[Venice—Wednesday & Thursday, 1 & 2 September 1869]
Wednesday and Thursday slipped away and yet what can be said? It was one shifting show of dreams.
Tuesday night the weather changed & we had a great storm. The wind and rain came driving into these old palaces and it seems as if the fairy city were unshipped & had floated out into Northern Seas. Our noble (!!) gondolier informed us yesterday in choice Italian that he had a little boy of seven years to whom he hoped we should give some old clothes just to remember “our family” by! We laughed heartily at the “in memory of.”
We have had Bleak House with us & have revived our picture of Mrs Howe in Mrs Jellyby. Jamie laughed heartily over a description Tom gave him from a college friend of his who had been visiting at her house in Newport. He said the order of the house seemed to be “the Devil take the hindmost.”
These Italians manage to get up a laugh or a quarrel on the slightest provocation. A little ragged boy son of one of the gondoliers seated himself in the rain yesterday in a boat under an umbrella. Where he got the umbrella cannot be guessed but the fact seemed to throw the whole race of gondoliers into a flood of laughter.
It is very curious too, to observe when a gondolier throws out a remark how any body within hearing will reply—sometimes from the further side of the canal.
But one of the funniest sights of all was to see Jamie tear his hair in imitation of their grand manner, at the lace woman last night. He was buying me a jacket of superb old lace which took his fancy. The price was not dear for the article but the object was to discover her “ultime prezza” which is by no means an easy thing to do here as they ask one price and take another. It was as good as a play to see diamond cut diamond.
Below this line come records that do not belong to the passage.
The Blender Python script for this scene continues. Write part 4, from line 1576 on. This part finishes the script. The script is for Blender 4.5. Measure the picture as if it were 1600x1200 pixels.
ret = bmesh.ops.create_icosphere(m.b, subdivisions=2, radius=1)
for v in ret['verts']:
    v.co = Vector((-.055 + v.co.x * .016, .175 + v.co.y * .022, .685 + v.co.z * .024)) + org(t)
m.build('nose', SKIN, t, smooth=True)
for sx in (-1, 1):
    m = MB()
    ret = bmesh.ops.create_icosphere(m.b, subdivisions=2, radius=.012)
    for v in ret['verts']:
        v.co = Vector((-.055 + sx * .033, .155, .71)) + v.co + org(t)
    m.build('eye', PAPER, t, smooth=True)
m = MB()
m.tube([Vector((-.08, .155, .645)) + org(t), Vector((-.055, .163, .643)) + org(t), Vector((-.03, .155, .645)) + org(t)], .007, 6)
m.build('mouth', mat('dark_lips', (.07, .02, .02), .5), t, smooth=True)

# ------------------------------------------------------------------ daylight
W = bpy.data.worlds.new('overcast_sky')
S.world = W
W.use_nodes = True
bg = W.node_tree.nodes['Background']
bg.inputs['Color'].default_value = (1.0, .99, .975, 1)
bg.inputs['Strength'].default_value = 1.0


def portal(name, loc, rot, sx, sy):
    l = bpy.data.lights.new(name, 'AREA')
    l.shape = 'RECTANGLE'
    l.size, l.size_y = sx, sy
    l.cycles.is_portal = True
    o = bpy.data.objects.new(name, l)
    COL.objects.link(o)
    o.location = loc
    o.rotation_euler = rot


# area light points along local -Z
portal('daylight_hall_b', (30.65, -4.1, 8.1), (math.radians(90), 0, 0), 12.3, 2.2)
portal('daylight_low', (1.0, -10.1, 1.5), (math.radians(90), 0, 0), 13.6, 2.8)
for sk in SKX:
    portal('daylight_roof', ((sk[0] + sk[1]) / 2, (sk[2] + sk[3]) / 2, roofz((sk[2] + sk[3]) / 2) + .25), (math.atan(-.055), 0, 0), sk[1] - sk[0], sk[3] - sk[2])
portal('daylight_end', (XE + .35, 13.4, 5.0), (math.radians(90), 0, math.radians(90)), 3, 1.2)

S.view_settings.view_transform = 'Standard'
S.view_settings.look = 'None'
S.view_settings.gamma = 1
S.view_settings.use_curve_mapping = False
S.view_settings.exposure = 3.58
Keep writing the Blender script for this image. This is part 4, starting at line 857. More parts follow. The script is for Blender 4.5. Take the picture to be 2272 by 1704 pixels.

Titian’s picture of the annunciation and Tintoretto’s Crucifixion in the Scuola di San Rocco are pictures never to be forgotten. The thought for others expressed in Mary’s figure while in the intensest agony herself is rendered as I never saw it before. Surely this is one of the divinest things the world holds! The beauty of the figure she encircles too is perfect.
The tangled garden of the Vendramin yesterday, the decaying pictures, the falling lamps, the invaded rooms, how sad, how beautiful!!
Thursday Sep. 3 [sic]. Our last day in Venice—a little cool but the colors beautiful again. We have been with “Cente Venti” (our gondolier) on the water ever since eleven o clock today quite as much to his satisfaction as to ours though that was very great. We ended by ascending the Campanile just before sunset, looking toward the Euganean Hills with an added tenderness for Shelley’s sake. At dinner in the high upper hall we saw the sunset die away. The water became pale green like aqua marine in tint and San Georgio with tower and facade took a soft orange hue. We went into one church after another, each remarkable for something worth going for today and yet there were quite as many left to be seen. How much longer they will remain nobody can say for Dickens’s fancy of an Italian dream constantly returns & it appears quite possible that any wild night may submerge the whole irrevocably.
The woman returned with my lace jacket tonight which she wished me much to have although she was so reluctant about the price we offered. When she at length decided to take it however she kissed my hand as if I were her best friend from whom she was loth to part.
“Cente Venti” too met us in the Piazza with renewed “grazie” for his old clothes & a new request that we would employ him to carry us to the station tomorrow.
In a remote church we saw a great picture by Tintoretto today. A new treatment of the Presentation of the Virgin.